House Bill 2167 contains a provision that will delay the implementation of any additional transparency until July 1, 2022. I could have lived with any of the other changes proposed to the bill, but I will not be complicit in a cynical effort to give the Governor the ability to claim that he supports more transparency when we all know that he does not.

This Governor and his administration have consistently endeavored to shield his Parole Board from criticism for its pattern of improper actions. The executive branch has circled the wagons, hidden reports from the state’s watchdog, engaged in efforts to silence dissent and now has enlisted his allies in the legislature in efforts to advance a “transparency” bill that is anything but transparent.

This is part of an effort by the Governor and his accomplices to block any legislation that remotely resembles any meaningful reform that would expose the actions of the Parole Board to any additional sunlight or accountability.
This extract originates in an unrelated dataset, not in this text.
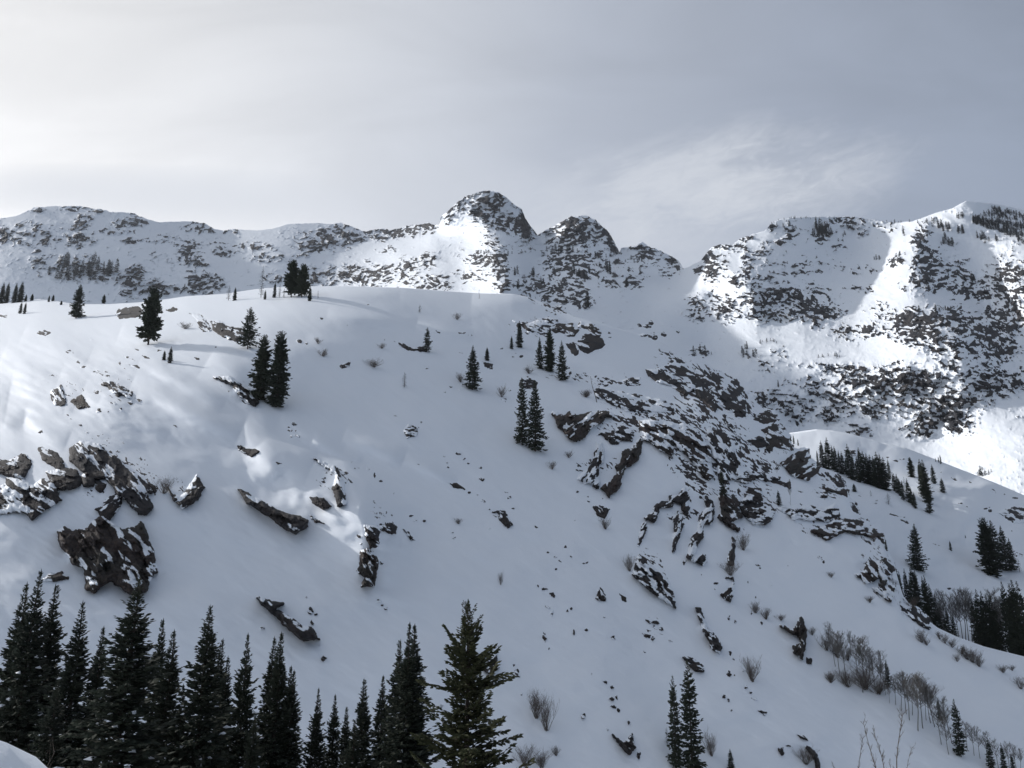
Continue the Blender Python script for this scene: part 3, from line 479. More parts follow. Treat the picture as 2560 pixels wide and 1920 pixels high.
 ('reddish ledge and block on the hill edge over the bare twig tree', 'g', [(420,560),(530,570),(640,590),(635,650),(560,620),(470,600),(460,660),(370,650),(420,610)], .15, 20, dict(warm=True)),
 ('short steep rock strip on the hill edge above the overhanging ledge', 'g', [(660,700),(710,720),(735,800),(690,780)], .2, 60, {}),
 ('small flat ledges left of the reddish block', 'g', [(155,580),(240,590),(270,610),(220,612)], .2, 10, dict(thick=.6)),
 ('lichen spotted crag with snow pockets on the lower hill edge', 'f', [(140,850),(200,830),(250,740),(330,740),(440,690),(470,740),(490,820),(420,860),(400,960),(500,960),(460,1100),(430,1080),(290,970),(370,980),(360,880),(240,930),(200,900)], .42, 50, dict(warm=True)),
 ('last small crag at the lower end of the hill edge', 'f', [(550,1120),(640,1140),(720,1180),(810,1270),(815,1340),(800,1360),(660,1250),(570,1180)], .35, 40, {}),
 ('upright brown spire with a curled left arm on the open right slope', 'G', [(480,978),(540,1003),(562,970),(578,940),(600,1000),(598,1080),(582,1138),(545,1105),(542,1078),(575,1062),(565,1025),(515,1010)], .04, 70, dict(warm=True, thick=1.3)),
 ('squat dark stone just below the brown spire', 'G', [(603,1133),(628,1138),(628,1165),(602,1162)], .05, 30, {}),
 ('long thin line of rock running down the slope left of the brown spire', 'G', [(70,890),(100,900),(130,990),(170,1030),(205,1090),(190,1115),(150,1080),(110,1000)], .38, 50, {}),
 ('curved dark rock cut off by the bottom edge of the snow slope', 'G', [(598,1558),(630,1570),(655,1600),(672,1680),(655,1690),(640,1620)], .03, 55, {}),
 ('flat dark rock high in the shaded dip at the bottom right', 'G', [(558,1498),(595,1505),(615,1530),(570,1518)], .05, 30, {}),
 ('small tilted rock left of the curved one at the bottom edge', 'G', [(460,1563),(490,1560),(497,1600),(480,1608)], .05, 60, {}),
 ('snow topped rock beside the tip of the twin firs, low right of centre', 'G', [(15,1130),(60,1138),(112,1170),(110,1200),(60,1185)], .2, 30, {}),
 ('long dark rock behind the broad pine on the upper left', 'A', [(735,860),(760,820),(880,805),(930,850),(870,880),(760,882)], .08, -15, {}),
 ('dark rock right of the broad pine on the upper left', 'A', [(1060,830),(1100,812),(1140,825),(1080,850)], .1, -10, {}),
 ('snow topped rocks left of the small pine on the upper hill', 'A', [(1210,850),(1270,855),(1310,890),(1345,960),(1300,968),(1265,930),(1250,880)], .25, 30, {}),
 ('dark hollow rock shelf under the small pine on the upper hill', 'A', [(1345,905),(1420,905),(1440,930),(1560,950),(1580,1010),(1500,1025),(1420,1000),(1360,960)], .12, 20, {}),
 ('rock at the left edge of the upper hillside crest', 'A', [(-20,835),(50,845),(45,882),(-20,880)], .25, 0, {}),
 ('rock with a long wind scoop below it, upper left', 'A', [(225,978),(270,955),(320,975),(300,990),(250,985)], .1, 10, {}),
 ('lowest mossy rock of the scattered group on the left bench', 'A', [(440,1410),(520,1375),(560,1430),(572,1448),(500,1458)], .1, 10, dict(warm=True)),
 ('steep broken rock left of the mossy one on the left bench', 'A', [(325,1340),(390,1310),(405,1370),(425,1430),(350,1438),(330,1400)], .3, 50, {}),
 ('snow striped rocks right of the mossy one on the left bench', 'A', [(645,1300),(700,1285),(760,1310),(840,1360),(830,1390),(760,1380),(700,1340)], .35, 15, {}),
 ('rock rubble left of the tall tree pair', 'A', [(1365,1260),(1430,1250),(1500,1275),(1560,1310),(1650,1420),(1630,1440),(1540,1380),(1480,1310)], .45, 30, {}),
 ('pointed dark rock behind the lone small fir right of centre', 'B', [(900,1150),(975,1175),(972,1208),(930,1190)], .04, 20, {}),
 ('dark rock behind the tops of the tree pair', 'B', [(1150,1275),(1200,1262),(1260,1290),(1250,1335),(1150,1320)], .1, 15, {}),
 ('dark rock ledge at the foot of the small fir in mid slope', 'B', [(375,1040),(460,1070),(530,1060),(560,1095),(500,1090),(440,1085),(400,1070)], .12, 20, {}),
 ('shrubby dark rock alone above the sunlit drift', 'B', [(395,1600),(440,1560),(500,1580),(490,1630),(430,1645)], .28, 0, {}),
 ('grey green rock at the far left of the middle slope', 'B', [(-5,1185),(70,1155),(60,1192),(10,1200)], .15, -10, {}),
 ('snowy rubble bank on the far valley side at the right edge', 'g', [(2000,790),(2100,740),(2260,740),(2300,860),(2130,880),(2060,850)], .5, 15, dict(surf='V', thick=1.5)),
 ('dark wedge of rock on the far valley side under the sunlit crest', 'g', [(1568,483),(1640,500),(1690,528),(1600,508)], .05, 20, dict(surf='V')),
 ('thin rock step on the valley side above the leaning fir', 'g', [(1020,803),(1150,828),(1150,840),(1080,826)], .2, 12, dict(surf='V', thick=.8)),
 ('lower thin rock step touching the top of the leaning fir', 'g', [(1105,848),(1160,862),(1188,888),(1150,885)], .05, 20, dict(surf='V', thick=.8)),
 ('snow roofed rocks behind the dark fir wood', 'g', [(600,225),(700,240),(760,275),(700,290),(640,255)], .4, 10, dict(surf='V')),
 ('low round stone in the snow above the lower fir grove', 'g', [(1518,1460),(1560,1458),(1568,1475),(1535,1480)], .3, 0, dict(surf='V', thick=.7)),
 ('line of small rocks lying flat on the valley side', 'g', [(1395,1065),(1440,1070),(1500,1085),(1495,1095),(1430,1082)], .4, 12, dict(surf='V', thick=.6)),
]:
    lab, tile, poly, snow, ang, kw = spec
    outcrop(lab, tile, poly, snow, ang, **kw)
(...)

I will not be a party to this effort.

Revelations about the Parole Board – both from last May and October, as well as the recent allegations that surfaced this week – point to the need for Governor Northam to clean house and immediately fire the Parole Board members.  Additionally, these repeated transgressions necessitate we act now to impose measures that will ensure accountability and transparency for the Board moving forward.
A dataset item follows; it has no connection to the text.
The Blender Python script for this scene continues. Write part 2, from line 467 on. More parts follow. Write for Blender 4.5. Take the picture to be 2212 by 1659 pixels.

This is what I attempted to accomplish by filing legislation in the 2020 Special Session, and again this year with my SB 1104.  This legislation received unanimous bipartisan approval in the Senate last year and again this year.  However, the House of Delegates amended the bill to make the provisions within it little but window dressing with phony transparency. SB 1104 has died because I would not agree to these amendments.
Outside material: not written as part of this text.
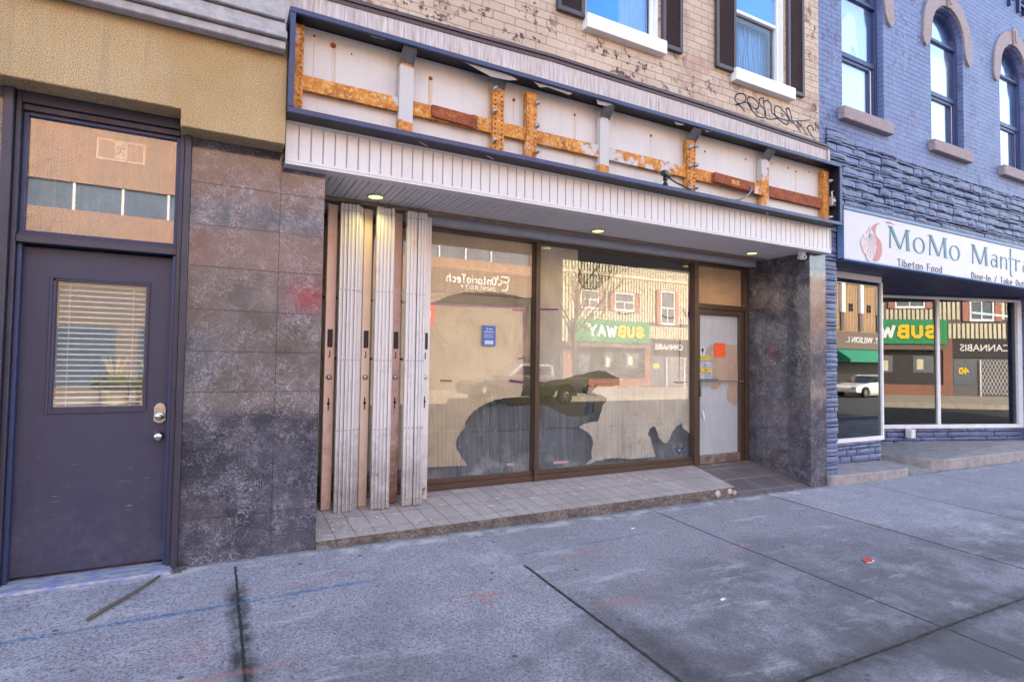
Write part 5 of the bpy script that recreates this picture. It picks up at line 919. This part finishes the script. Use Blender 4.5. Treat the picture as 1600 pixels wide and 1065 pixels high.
# ================================================================== ACROSS THE STREET (seen only as reflections in the glass)
YF = -19.0
o1 = thing("brick_building", (0, YF - 3, -1.6), "orange brick building with a ribbon of windows across the street", "building")
ops = [(-29.5, 17.0, 5.88, 7.0)]
wall(-30, 17.4, -1.7, 12.5, YF, YF - .3, ops).build("brick_wall", "orange_brick", o1); B(-30, 17.4, YF - 8, YF - .31, -1.7, 9.2).build("rear_block", "far_dark", o1)
B(-29.5, 17, YF - .2, YF - .14, 5.88, 7.0).build("glazing", "far_glass_blue", o1)
g = MB()
for i in range(28): g.box(-29.70 + i * 1.63, -29.62 + i * 1.63, YF - .14, YF - .04, 5.88, 7.0)
g.build("window_bar", "letter_white", o1)
B(10, 17.3, YF + .01, YF + .25, 3.9, 5.25).build("brown_fascia", "brown_fascia", o1); B(-30, 17.3, YF + .01, YF + .2, -1.7, 3.88).build("ground_floor", "ground_floor_shaded", o1)  # ground floor colour is kept dark to paint in the shade there
ops = None; g = MB()
for i in range(8): g.box(-28 + i * 3.6, -25.2 + i * 3.6, YF + .201, YF + .25, -1.2, 1.2)
g.build("shop_window", "far_window", o1)
us = thing("university_sign", (13.4, YF + .3, 4.1), "white OntarioTech UNIVERSITY lettering with its emblem, on the brick building across the street", "sign")
g = MB(); swrite(g, "OntarioTech", 11.42, 14.51, 4.50, 4.95, YF + .25, .075, 1, .05); swrite(g, "UNIVERSITY", 12.3, 14.5, 4.15, 4.36, YF + .25, .035, 1, .05); g.build("lettering", "letter_white", us)
g = MB()
def rib(g, P, w): 
    for a, c in zip(P, P[1:]):
        a = Vector(a); c = Vector(c); d = (c - a).normalized(); nn_ = Vector((-d.y, d.x)) * w / 2; g.pxz([tuple(a + nn_), tuple(c + nn_), tuple(c - nn_), tuple(a - nn_)], YF + .25, YF + .3)
rib(g, [(15.35, 5.02), (14.85, 5.02)], .09); rib(g, [(15.35, 5.05), (15.35, 4.72)], .09); rib(g, [(14.62, 5.05), (14.62, 4.82)], .09); rib(g, [(14.85, 4.82), (15.05, 4.66)], .08); rib(g, [(x, z) for x, z in arcpts(15.05, 4.47, .26, 60, 420, 20)], .09); rib(g, [(14.68, 4.6), (14.9, 4.25)], .08)
g.build("emblem", "letter_white", us)
# metal sided building
o2 = thing("metal_sided_building", (25, YF - 3, -1.6), "building with cream ribbed metal siding across the street", "building")
def ribbed(x0, x1, z0, z1, y, pitch, d, holes):
    g = MB(); x = x0
    while x < x1:
        e = min(x + pitch * .62, x1); zz = [(z0, z1)]
        for (a, c, p, q) in holes:
            if a < (x + e) / 2 < c: zz = [s for (u, v) in zz for s in ((u, min(v, p)), (max(u, q), v)) if s[1] - s[0] > .02]
        for u, v in zz: g.box(x, e, y, y + d, u, v)
        x += pitch
    return g
HO = [(20.7, 22.15, 3.5, 4.75), (23.44, 25.1, 3.5, 4.75), (27.46, 28.78, 2.75, 5.12)]; HS = [(a - .42, c + .42, p - .05, q + .05) for a, c, p, q in HO]
B(19.3, 30.6, YF - 8, YF, -1.7, 8.4).build("wall", "siding_grey", o2)
ribbed(19.35, 30.6, 2.85, 8.4, YF + .001, .24, .07, HS + [(19, 31, 5.74, 5.98)]).build("siding", "siding_cream", o2); B(19.3, 30.6, YF + .001, YF + .12, 5.76, 5.96).build("band", "siding_cream", o2)
ribbed(26.1, 30.6, 1.75, 2.62, YF + .001, .24, .07, []).build("lower_siding", "siding_cream", o2); ribbed(19.35, 20.0, 1.3, 2.85, YF + .002, .24, .07, []).build("corner_siding", "siding_cream", o2)
for a, c, p, q in HO:
    w = B(a, c, YF + .002, YF + .03, p, q).build("window", "far_window", o2); g = frame(a, c, p, q, YF + .031, YF + .10, .09, .14); g.box(a + .09, c - .09, YF + .031, YF + .09, (p + q) / 2 - .04, (p + q) / 2 + .04); g.box((a + c) / 2 - .03, (a + c) / 2 + .03, YF + .031, YF + .08, p + .14, (p + q) / 2 - .041); g.build("window_frame", "letter_white", w)
    B(a - .38, a - .04, YF + .01, YF + .12, p, q).box(c + .04, c + .38, YF + .01, YF + .12, p, q).build("window_shutter", "shutter_pink", w)
B(19.3, 26.0, YF + .005, YF + .5, 1.05, 1.36).build("canopy", "brown_fascia", o2); B(19.4, 20.2, YF + .002, YF + .10, -1.7, 1.04).build("brick_pier", "red_brick", o2)
B(20.2, 26.0, YF + .001, YF + .06, -1.7, 1.04).build("shopfront", "far_dark", o2); B(20.2, 26.0, YF + .061, YF + .14, -1.7, -1.0).build("brick_base", "red_brick", o2)
for a, c, p, q in ((20.6, 21.4, -.6, .6), (22.6, 23.3, -.3, .7), (24.4, 25.5, -.3, .7)): B(a, c, YF + .062, YF + .09, p, q).build("shop_window", "far_window", o2)
for a, c, p, q in ((22.75, 23.05, -.2, .4), (24.6, 24.95, -.1, .5)): B(a, c, YF + .0905, YF + .10, p, q).build("window_poster", "exit_sign_face", o2)
B(26.0, 26.5, YF + .002, YF + .14, -1.7, 1.7).build("brick_pier", "red_brick", o2); B(26.5, 30.6, YF + .002, YF + .12, .62, 1.70).build("dark_fascia", "far_dark", o2); B(26.5, 30.6, YF + .001, YF + .04, -1.7, .61).build("shopfront", "siding_grey", o2)
g = B(26.6, 27.8, YF + .0401, YF + .06, -1.0, .5); g.build("shop_window", "far_window", o2)
g = MB(); text(g, "40", 26.85, 27.4, -.35, .05, YF + .0605, 1, .02, bold=.03); g.build("window_number", "letter_yellow", o2)
ss = thing("sandwich_shop_sign", (23, YF + .5, 1.38), "green SUBWAY sign in yellow and white across the street", "sign")
B(19.98, 25.98, YF + .51, YF + .60, 1.38, 2.80).build("board", "sign_green", ss)
g = MB(); swrite(g, "SUB", 23.35, 25.35, 1.78, 2.40, YF + .601, .19, 1, .05, shear=0); g.pxz([(25.45, 1.75), (25.62, 1.95), (25.35, 1.98)], YF + .601, YF + .65); g.build("lettering", "letter_yellow", ss)
g = MB(); swrite(g, "WAY", 21.0, 23.1, 1.78, 2.40, YF + .601, .17, 1, .05, shear=0); g.pxz([(20.9, 2.3), (20.65, 2.6), (21.1, 2.5)], YF + .601, YF + .65); g.build("lettering", "letter_white", ss)
rs = thing("red_sign", (3.75, YF + .3, 2.3), "plain red sign board on the orange brick building across the street", "sign"); B(3.0, 4.5, YF + .21, YF + .3, 2.3, 3.5).build("board", "red_scrap", rs, .02)
rs = thing("red_sign", (10.2, YF + .3, 2.1), "red sign board with a pale ring on the orange brick building across the street", "sign"); B(9.5, 10.75, YF + .21, YF + .3, 2.0, 3.2).build("board", "red_scrap", rs, .02)
g = MB(); P = arcpts(10.1, 2.6, .42, 0, 360, 24); Q = arcpts(10.1, 2.6, .30, 0, 360, 24)
for k in range(24): g.pxz([P[k], P[k + 1], Q[k + 1], Q[k]], YF + .301, YF + .33)
g.build("ring", "letter_white", rs)
cs = thing("cannabis_sign", (28.2, YF + .13, .98), "white CANNABIS lettering on a dark fascia across the street", "sign"); g = MB(); text(g, "CANNABIS", 26.89, 29.5, 1.0, 1.40, YF + .121, 1, .05); g.build("lettering", "letter_white", cs)
sg = thing("scissor_gate", (28.7, YF + .2, -1.6), "white scissor gate across the street below the CANNABIS lettering", "security gate"); g = MB()
for i in range(9):
    for s_ in (1, -1):
        for j in range(5):
            x = 27.95 + i * .19; z = -1.5 + j * .4; g.tube([(x, YF + .2, z), (x + .19, YF + .2, z + .4 * 1)] if s_ > 0 else [(x + .19, YF + .21, z), (x, YF + .21, z + .4)], .011, 4)
g.box(27.9, 27.95, YF + .18, YF + .22, -1.65, .5).box(29.62, 29.68, YF + .18, YF + .22, -1.65, .5); g.build("lattice", "letter_white", sg)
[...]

The Democrats’ amendments to the bills, would no longer require the Parole Board to confirm or certify to anyone that it has complied with its obligations to notify victims and Commonwealth Attorneys of the impending release of felons convicted of serious crimes. These are the very laws that the Parole Board has been accused of consistently violating and this is the one provision in the legislation that could have prevented further releases of criminals without providing notice to crime victims.

I declined to sign the conference report and asked that it be rejected so that we could get a new conference that would strip the delayed enactment clause. That effort failed on a 20-18 vote*,” Obenshain said.

*One Senator failed to vote on the conference report, but filed a statement that his intention was to vote against the conference report, which would have resulted in a 20-19 vote.

Senator Obenshain represents the twenty-sixth district in the Virginia Senate. The district includes the city of Harrisonburg and the counties of Warren, Shenandoah, Page, Rappahannock and Rockingham (part).  He is a member of the Senate Judiciary Committee and is the former Chairman of the Virginia State Crime Commission.